High-resolution, high-efficiency narrowband spectroscopy with an s-p-phased holographic grating in double pass

TL;DR

This paper introduces a novel high-resolution spectroscopic method using a specialized holographic grating in double pass, achieving higher throughput and resolution than traditional echelle spectrographs, with potential for broad wavelength applications.

Contribution

The paper presents a new spectroscopic technique employing a tuned volume phase holographic grating in double pass, significantly enhancing resolution and efficiency over existing methods.

Findings

Achieved diffraction-limited resolving power >140,000 in double pass

Peak diffraction efficiency of 79% for unpolarized light

Estimated potential for >200,000 resolving power with >50% efficiency across visible to near-infrared

Abstract

High-resolution spectroscopy (R>50,000) in astronomy typically uses echelle-type spectrographs, which excel for exoplanet detection via radial velocity but compromise throughput for atmospheric characterization.
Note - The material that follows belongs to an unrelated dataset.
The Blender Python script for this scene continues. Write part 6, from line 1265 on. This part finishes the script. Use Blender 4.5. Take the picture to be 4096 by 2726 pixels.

We propose and test a novel method to achieve very high spectral resolution with significantly higher throughput within a limited bandpass using a tuned, high fringe-density volume phase holographic (VPH) grating in double pass. Using a wavelength-tunable laser, we measured the dispersion and diffraction efficiency of this setup, finding that our tested VPH grating reaches a diffraction-limited resolving power >140,000 in double pass with a peak diffraction efficiency of 79% for unpolarized light. Based on current manufacturing capabilities, we estimate double-pass diffraction efficiencies >50% with resolving powers >200,000 are achievable from visible to near-infrared wavelengths, limited only by detector size.